Love. Yes, love. I'm not even gonna joke around about this or try to make light of a tough subject for many.(LOL)
Just kidding.
No, seriously. I'm in one of my weird moods right now. The night time used to be my favorite time of all. A lot of shit got done. I wrote, eargasmed, and ish like that but... it's different. I feel myself slipping. Fading away into #foreveraloneness and I don't know what to do. I'm not good at anything. I'm lazy. I don't know anything about the world and it's problems. All I know are my own, but I understand that's not enough.
Do you ever feel stuck?
I lay in bed sometimes and cry because I'm this whiny bitch with no clear direction or purpose. I have all these things I can use to better myself, yet I choose to wallow. My misery is my own doing.

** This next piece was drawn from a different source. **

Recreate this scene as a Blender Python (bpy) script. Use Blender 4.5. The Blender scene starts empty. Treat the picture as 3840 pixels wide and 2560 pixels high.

I want to help myself. I want to do all these things and I can. But I don't. I practically have Procrastination's little whore tattooed on my ass. "I'll do it tomorrow." "I'll do it when I can." "It's too late now no point in doing it." Excuses. Fucking excuses.
I have to try to climb out of this hole I put myself in. I don't know if I can do it because I'm still here. Nearly 21 years old and still living with my mother. No job. No license. I am nothing. Just a whiny little nothing.
God, I need to do something before I lose myself completely.